I can’t believe the YMEJ experience is already half over. Nor can I believe even at the halfway point how profoundly the course has affected me. For certain I couldn’t possibly have foretold how it’s impacted my very life. In fact I clearly remember back in September debating whether or not I should register for the course. For one thing, the schedule arrangement seemed very daunting to me – 3 hours, from 5:30pm-8:30pm on Mondays. I wasn’t sure I could physically handle that. It would mean I would have to come to Teachers College directly from my job as a high school teacher in East Harlem, and I wouldn’t be getting back to my mid-town apartment until close to 10:00 pm. As it turned out, my job actually served as both the possible hindrance and the ultimate good fortune to be taking the course. As I got acquainted with my new school and the surrounding community, I quickly saw how the topics discussed in class – youth incarceration, foster case, media, trauma in adolescence and race relations – illuminated prevalent issues in the lives of the young people I teach.

Coincidentally, after school today (Dec. 22nd), just as I sat down to write this post, a student came over to me and said he was arrested on Friday and held over the weekend at the ACS-run Horizon Juvenile Detention Center in the Bronx.
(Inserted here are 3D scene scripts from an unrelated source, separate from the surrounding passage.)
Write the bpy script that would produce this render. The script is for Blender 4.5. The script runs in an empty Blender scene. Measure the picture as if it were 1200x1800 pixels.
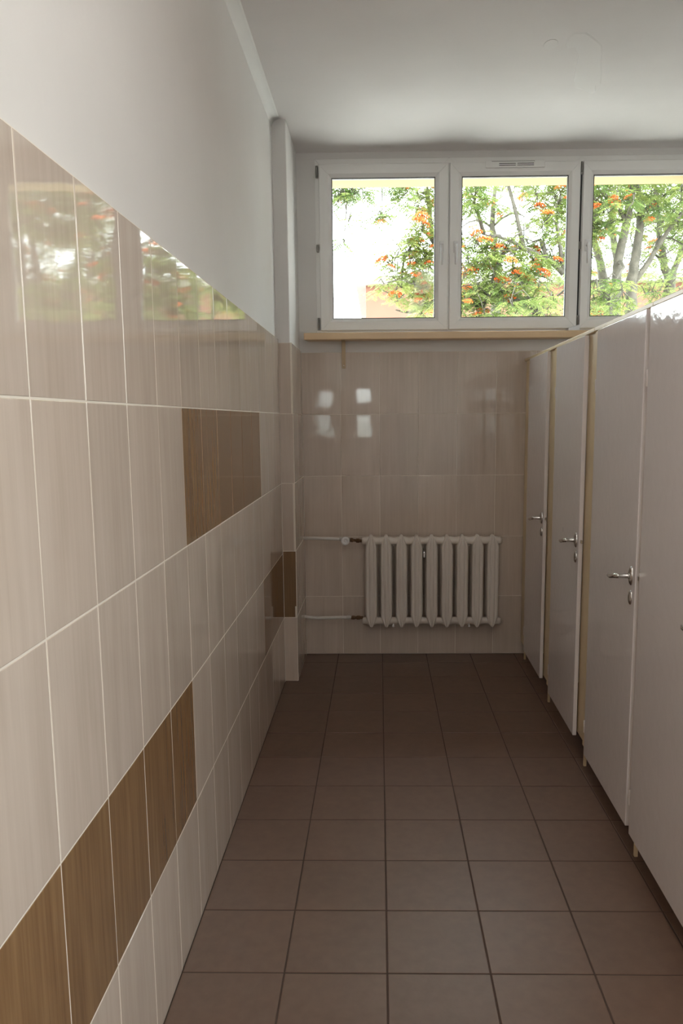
import bpy, bmesh, math, random
from mathutils import Vector, Matrix, noise
random.seed(7)
sc = bpy.context.scene
C = sc.collection

# ------------------------------------------------------------------ camera
FPX, CX, CY = 1402.51, 639.39, 941.43          # focal length and principal point in pixels of 1200x1800
YAW, PITCH, ROLL, CAMH = .0196, .1445, -.0078, 1.5386
cy_, sy_, cp_, sp_ = math.cos(YAW), math.sin(YAW), math.cos(PITCH), math.sin(PITCH)
Fv = Vector((-sy_*cp_, cy_*cp_, -sp_)); Rv = Vector((cy_, sy_, 0)); Uv = Rv.cross(Fv)
R2 = math.cos(ROLL)*Rv + math.sin(ROLL)*Uv; U2 = -math.sin(ROLL)*Rv + math.cos(ROLL)*Uv
cam_d = bpy.data.cameras.new('camera'); cam = bpy.data.objects.new('camera', cam_d); C.objects.link(cam)
cam.matrix_world = Matrix.Translation((0, 0, CAMH)) @ Matrix((R2, U2, -Fv)).transposed().to_4x4()
cam_d.sensor_fit = 'VERTICAL'; cam_d.sensor_height = 36; cam_d.lens = FPX/1800*36
cam_d.shift_x = (600-CX)/1800; cam_d.shift_y = (CY-900)/1800
cam_d.clip_start = .02; cam_d.clip_end = 200
sc.camera = cam

# ------------------------------------------------------------------ sky, exposure
SKY = 14.0
FILL_LAMP = 15.0  # glow of the fill lamps added out of view
w = bpy.data.worlds.new('world'); sc.world = w; w.use_nodes = True
nt = w.node_tree; bg = nt.nodes['Background']
gr = nt.nodes.new('ShaderNodeTexGradient'); tc = nt.nodes.new('ShaderNodeTexCoord'); sp = nt.nodes.new('ShaderNodeSeparateXYZ')
mr = nt.nodes.new('ShaderNodeMapRange'); mr.inputs[1].default_value = -.05; mr.inputs[2].default_value = .05
mx = nt.nodes.new('ShaderNodeMixRGB'); mx.inputs[1].default_value = (.16, .17, .13, 1); mx.inputs[2].default_value = (.94, .97, 1, 1)
nt.links.new(tc.outputs['Generated'], sp.inputs[0]); nt.links.new(sp.outputs['Z'], mr.inputs[0])
nt.links.new(mr.outputs[0], mx.inputs[0]); nt.links.new(mx.outputs[0], bg.inputs[0]); bg.inputs[1].default_value = SKY
nt.nodes.remove(gr)
vs = sc.view_settings; vs.view_transform = 'Standard'; vs.look = 'None'; vs.exposure = 0.0; vs.gamma = 1; vs.use_curve_mapping = False
try:
    sc.cycles.max_bounces = 10; sc.cycles.diffuse_bounces = 6; sc.cycles.glossy_bounces = 5; sc.cycles.transparent_max_bounces = 12
    sc.cycles.sample_clamp_indirect = 6; sc.cycles.caustics_reflective = False; sc.cycles.caustics_refractive = False
except Exception: pass

def portal(name, loc, rot, sx, sz):
    l = bpy.data.lights.new(name, 'AREA'); l.shape = 'RECTANGLE'; l.size = sx; l.size_y = sz; l.energy = 1
    l.cycles.is_portal = True
    o = bpy.data.objects.new(name, l); C.objects.link(o); o.location = loc; o.rotation_euler = rot
PI = math.pi
portal('portal_back', (.84, 5.24, 2.58), (-PI/2, 0, 0), 2.5, 1.05)
portal('portal_side', (2.16, -1.6, 1.925), (0, PI/2, 0), 1.95, 2.5)
portal('portal_rear', (-.25, -3.06, 1.68), (PI/2, 0, 0), .34, .9)

# ------------------------------------------------------------------ materials
def mat(name, col, rough=.5, metal=0, coat=0, coat_r=.05, spec=.5, bump=None, vary=0, vscale=3):
    m = bpy.data.materials.new(name); m.use_nodes = True; n = m.node_tree; b = n.nodes['Principled BSDF']
    b.inputs['Base Color'].default_value = (*col, 1); b.inputs['Roughness'].default_value = rough
    b.inputs['Metallic'].default_value = metal; b.inputs['Coat Weight'].default_value = coat
    b.inputs['Coat Roughness'].default_value = coat_r; b.inputs['Specular IOR Level'].default_value = spec
    t = n.nodes.new('ShaderNodeTexCoord')
    if vary:
        ns = n.nodes.new('ShaderNodeTexNoise'); ns.inputs['Scale'].default_value = vscale; ns.inputs['Detail'].default_value = 5
        n.links.new(t.outputs['Object'], ns.inputs['Vector'])
        r = n.nodes.new('ShaderNodeValToRGB')
        r.color_ramp.elements[0].position = .3; r.color_ramp.elements[1].position = .7
        r.color_ramp.elements[0].color = (*[c*(1-vary) for c in col], 1); r.color_ramp.elements[1].color = (*[min(1, c*(1+vary)) for c in col], 1)
        n.links.new(ns.outputs[0], r.inputs[0]); n.links.new(r.outputs[0], b.inputs['Base Color'])
    if bump:
        sc_, st = bump
        ns2 = n.nodes.new('ShaderNodeTexNoise'); ns2.inputs['Scale'].default_value = sc_; ns2.inputs['Detail'].default_value = 3
        n.links.new(t.outputs['Object'], ns2.inputs['Vector'])
        bp = n.nodes.new('ShaderNodeBump'); bp.inputs['Strength'].default_value = st; bp.inputs['Distance'].default_value = .01
        n.links.new(ns2.outputs[0], bp.inputs['Height']); n.links.new(bp.outputs[0], b.inputs['Normal'])
    return m

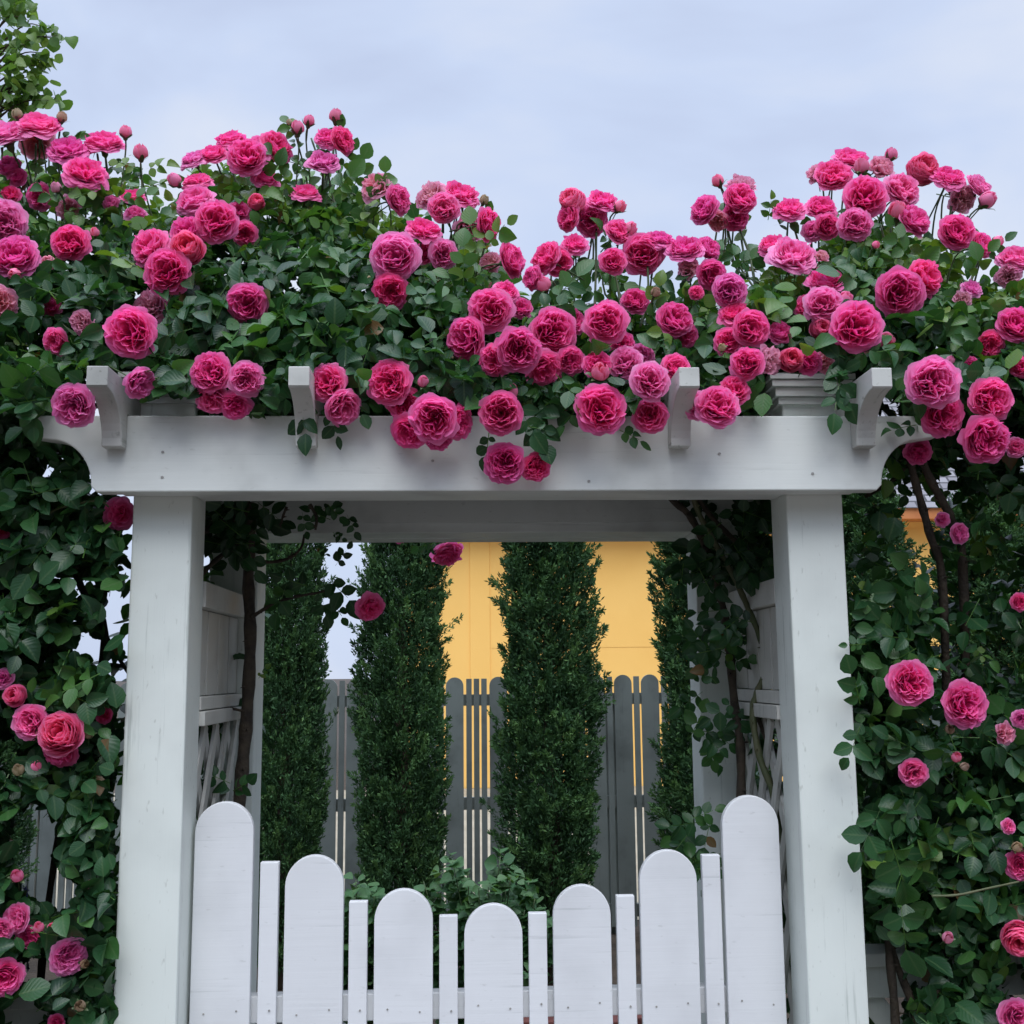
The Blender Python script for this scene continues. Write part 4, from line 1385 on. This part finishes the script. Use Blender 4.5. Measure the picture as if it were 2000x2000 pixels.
sets = [leaf_set(9600, (1050, 2280), (400, 812), keep_top, dep_top, tone_top)]
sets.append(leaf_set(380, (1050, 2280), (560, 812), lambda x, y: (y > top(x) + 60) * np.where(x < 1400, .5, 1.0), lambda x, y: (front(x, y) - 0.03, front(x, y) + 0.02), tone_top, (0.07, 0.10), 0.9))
sets.append(box_set(2600, 0.06, 0.98, 2.62, 3.30, 2.17, 2.42))  # right half of the added, unseen fill that keeps the arch below dark
sets.append(manual([
 (1500, 430, 2.66, .1, .9, .05, .6), (1510, 440, 2.66, .9, .1, .07, .6), (1460, 520, 2.6, -.5, .4, .07, .5), (1440, 515, 2.6, .7, .2, .06, .5), (1160, 500, 2.62, -.4, -.6, .07, .5), (1170, 530, 2.6, .6, -.3, .07, .55), (1140, 560, 2.56, -.7, -.1, .09, .55),
 (1270, 560, 2.56, .6, .2, .06, .4), (1330, 545, 2.56, .5, -.3, .06, .45), (1700, 700, 2.34, .5, -.5, .09, .45), (1640, 740, 2.34, -.2, -.8, .08, .35), (1620, 720, 2.34, .4, -.7, .085, .3), (1690, 690, 2.33, .9, .1, .07, .5),
 (1210, 840, 2.36, .8, -.4, .05, .5), (1465, 795, 2.38, .8, .1, .03, .5), (1790, 830, 2.36, -.6, -.1, .055, .35), (1140, 780, 2.34, -.4, -.5, .07, .5), (1130, 745, 2.33, .3, -.7, .08, .45), (1260, 770, 2.36, -.5, -.3, .06, .5),
 (1880, 540, 2.52, .5, .5, .08, .7), (1820, 510, 2.55, .6, .6, .08, .7), (1770, 500, 2.55, -.4, .6, .08, .65), (1700, 560, 2.5, -.6, .2, .09, .45)]))
arch_r = [(rb.uniform(1400, 1508), rb.uniform(985, 1105), rb.uniform(2.72, 3.1), rb.uniform(-1, 1), rb.uniform(-1, .4), rb.uniform(.06, .09), rb.uniform(0, .3)) for _ in range(40)]
arch_r += [(rb.uniform(1320, 1385), rb.uniform(1075, 1125), rb.uniform(2.8, 3.0), rb.uniform(-1, 1), rb.uniform(-1, .5), rb.uniform(.05, .07), rb.uniform(0, .25)) for _ in range(9)]
arch_r += [(rb.uniform(1370, 1480), rb.uniform(1160, 1290), rb.uniform(2.75, 3.05), rb.uniform(-1, 1), rb.uniform(-1, .4), rb.uniform(.06, .085), rb.uniform(.1, .5)) for _ in range(12)]
arch_r += [(rb.uniform(1345, 1470), rb.uniform(1260, 1375), rb.uniform(2.72, 3.0), rb.uniform(-1, 1), rb.uniform(-.8, .4), rb.uniform(.055, .08), rb.uniform(.2, .6)) for _ in range(11)]
arch_r += [(rb.uniform(1345, 1405), rb.uniform(1405, 1490), rb.uniform(2.8, 3.0), rb.uniform(-1, 1), rb.uniform(-.8, .4), rb.uniform(.05, .075), rb.uniform(.3, .75)) for _ in range(6)]
arch_r += [(rb.uniform(1340, 1420), rb.uniform(1590, 1690), rb.uniform(2.75, 3.0), rb.uniform(-1, 1), rb.uniform(-.8, .4), rb.uniform(.06, .08), rb.uniform(.2, .6)) for _ in range(10)]
sets.append(manual(arch_r))
sets.append(stem_leaves(PL['R'].name))
(P_, D_, N_, S_, T_), ex = joinsets(sets)
lo = np.array(PL['R'].location)
link_mesh('foliage', leaves_mesh('foliage', P_ - lo, D_, N_, S_, T_, 1.02, (ex[0] - lo, ex[1] - lo, ex[2])), PL['R'], M_LEAF)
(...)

At the beginning of the school year, I told my students that the juvenile justice system, among other social issues impacting youth, was a particular interest of mine and that I would be happy to talk about it any time. Perhaps the student told me of his troubles since he remembered what I’d said earlier. He knew I wouldn’t hear him out without a sympathetic response to his plight.

In the YMEJ class meetings, some colleagues let it be known that this was the first time they were given the opportunity in an academic setting to engage in serious discussions on these issues.   I conclude that many of our teacher preparation programs have failed us. I now firmly believe that a course such as YMEJ can help all of us further develop as both educators and as individuals. By critically examining the ways in which these issues impact young people, I hope to be able to better serve my students.

From the very first week of class, the YMEJ teaching team created what I felt was a very welcoming and supportive environment. We have all shared deeply personal stories – about our families, our educational experiences, etc. The phrase “safe space” has been brought up many times in the semester. It’s a phrase that’s tossed around in educational circles but rarely truly dissected. I’m guilty myself of casually telling my students they’re in a safe space, but after a discussion in class one evening, I began seriously to question what that even means. I now think we must ask ourselves, for whom is the classroom safe? The privileged? The oppressed? The teachers? All students? I’ve learned from YMEJ just how complicated the answers to those questions must be.